Social Solutions – enabling grass-roots charities to tackle poverty

24 sep 2014

The spectre of anti-politics is haunting Europe and the UK, in particular. This has some roots in attitudes to government, with both people who think it is too big and those who protest at its shrinking finding themselves disenchanted by politics and politicians. In light of this sentiment, could a re-imagined model of public services then contribute to a recovery of faith in the power of politics to do good by focusing on social rather than statutory or commercial solutions?

For the last two years a group of charity leaders and I, convened by the Centre for Social Justice with support from the Calouste Gulbenkian Foundation, have been working to understand the value of the social sector, its current state and its potential future role. Three notable circumstances make this new model timely:

Firstly, the old model of public service delivery is increasingly at odds with providing a flexible, personalised service which empowers its users and enables professional freedom for its workers. In an age of austerity, it is even less able to achieve comprehensive and universal quality.

Secondly, the principal alternative to public monopoly – private oligopoly – is equally problematic. The motives and interests of the people delivering the service are too often out of step with those of the investors and directors who control the plc.

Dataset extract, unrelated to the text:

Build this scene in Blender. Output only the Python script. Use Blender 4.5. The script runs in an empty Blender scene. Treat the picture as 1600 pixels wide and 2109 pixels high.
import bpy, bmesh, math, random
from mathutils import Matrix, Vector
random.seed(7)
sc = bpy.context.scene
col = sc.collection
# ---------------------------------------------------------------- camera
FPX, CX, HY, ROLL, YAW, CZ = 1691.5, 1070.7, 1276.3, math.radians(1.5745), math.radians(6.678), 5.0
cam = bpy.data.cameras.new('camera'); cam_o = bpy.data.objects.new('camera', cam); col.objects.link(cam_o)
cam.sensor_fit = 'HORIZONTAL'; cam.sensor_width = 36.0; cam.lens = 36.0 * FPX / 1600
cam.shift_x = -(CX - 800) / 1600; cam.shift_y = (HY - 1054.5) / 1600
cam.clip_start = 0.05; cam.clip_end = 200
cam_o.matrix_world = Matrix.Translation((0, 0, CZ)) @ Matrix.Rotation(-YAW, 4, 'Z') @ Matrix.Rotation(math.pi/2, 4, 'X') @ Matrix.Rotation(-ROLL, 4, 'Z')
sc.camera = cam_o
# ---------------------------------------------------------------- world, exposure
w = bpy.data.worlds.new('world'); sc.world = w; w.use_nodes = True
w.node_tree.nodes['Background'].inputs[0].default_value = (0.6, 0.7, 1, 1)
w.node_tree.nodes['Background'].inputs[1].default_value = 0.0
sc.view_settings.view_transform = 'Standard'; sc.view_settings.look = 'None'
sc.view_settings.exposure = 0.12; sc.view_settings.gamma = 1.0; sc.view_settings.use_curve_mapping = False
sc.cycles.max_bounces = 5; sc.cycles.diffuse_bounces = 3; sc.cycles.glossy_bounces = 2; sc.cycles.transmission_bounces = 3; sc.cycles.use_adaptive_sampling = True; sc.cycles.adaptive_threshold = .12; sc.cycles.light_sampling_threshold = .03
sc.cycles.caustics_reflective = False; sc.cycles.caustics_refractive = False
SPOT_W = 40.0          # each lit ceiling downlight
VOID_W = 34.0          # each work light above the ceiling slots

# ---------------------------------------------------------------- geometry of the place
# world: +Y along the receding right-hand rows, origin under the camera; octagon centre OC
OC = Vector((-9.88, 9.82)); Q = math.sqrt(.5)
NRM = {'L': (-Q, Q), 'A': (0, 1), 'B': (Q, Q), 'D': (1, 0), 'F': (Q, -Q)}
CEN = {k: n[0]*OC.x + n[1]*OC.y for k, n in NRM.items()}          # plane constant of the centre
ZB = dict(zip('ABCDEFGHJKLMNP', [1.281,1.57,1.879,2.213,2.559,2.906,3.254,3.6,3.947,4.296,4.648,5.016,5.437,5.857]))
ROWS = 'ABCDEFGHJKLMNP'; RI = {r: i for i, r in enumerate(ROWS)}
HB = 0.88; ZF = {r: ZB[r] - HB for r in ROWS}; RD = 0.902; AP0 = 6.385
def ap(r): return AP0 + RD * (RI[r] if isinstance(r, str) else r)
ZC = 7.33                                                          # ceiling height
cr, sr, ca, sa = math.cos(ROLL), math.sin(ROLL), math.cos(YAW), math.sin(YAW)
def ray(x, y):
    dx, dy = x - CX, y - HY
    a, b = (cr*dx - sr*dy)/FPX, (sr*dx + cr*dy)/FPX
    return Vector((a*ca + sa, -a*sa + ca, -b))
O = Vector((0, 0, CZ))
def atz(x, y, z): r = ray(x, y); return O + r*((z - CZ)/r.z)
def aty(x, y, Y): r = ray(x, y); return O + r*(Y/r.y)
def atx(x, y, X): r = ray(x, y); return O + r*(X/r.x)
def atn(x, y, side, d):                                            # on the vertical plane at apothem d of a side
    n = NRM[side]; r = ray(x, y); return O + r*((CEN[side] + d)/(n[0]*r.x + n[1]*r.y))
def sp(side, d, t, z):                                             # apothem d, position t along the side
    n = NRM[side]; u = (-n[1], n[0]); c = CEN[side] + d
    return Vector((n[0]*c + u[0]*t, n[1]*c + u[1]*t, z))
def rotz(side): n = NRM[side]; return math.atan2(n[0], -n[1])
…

The third reason for a social solution is that a more suitable alternative to the current model is now emerging in the form of an invigorated, diverse, local social sector. It is part of a revolution in social organisation which seems both highly nostalgic and very modern.

There is, I believe, a great subterranean shift going on in our culture. We are turning away from the solely individualistic measure of personal fulfilment in favour of a search for connection, belonging, and a sense of meaning. This yearning is, perhaps paradoxically, fired by the thrilling possibilities of technology. Social media provides a democratisation of power which enables a teenager with a laptop to change the world and, in the space of a few weeks this summer, resulted in two million people nominating each other to pour cold water over their heads for charity and post the video online.

There is a new wind blowing through the world of charities, reinventing what social action looks like and how people can be helped, help themselves and help others. Yet understandably, all the energy and enterprise being channelled into the sector could be perceived as inappropriate in places all over Britain where what’s needed is immediate relief from desperate poverty, and where both public and social sectors feel terrifyingly underfunded. My own charity feels both very traditional (supporting people at risk of offending to build a better life, mostly by involving them in a positive community of peers, volunteers and staff) and very innovative (involving our members in the design and delivery of services, and focusing on their potential to make a contribution, rather than on their needs and failings).

In our report: Social Solutions – enabling grass-roots charities to tackle poverty, we make recommendations intended to stimulate and harness the new entrepreneurialism of the social sector, and to protect and promote social action in places where it is threatened or almost absent. We hope that the sector, the public and the Government, will adopt our suggestions and help make a social sector worthy of Britain.

Danny Kruger, Chief Executive, Only Connect

The Calouste Gulbenkian Foundation UK Branch, which is committed to encouraging greater collaboration within and between sectors as a key element in tackling increasingly complex societal problems, is pleased to have supported this Centre for Social Justice report and welcomes its number of recommendations.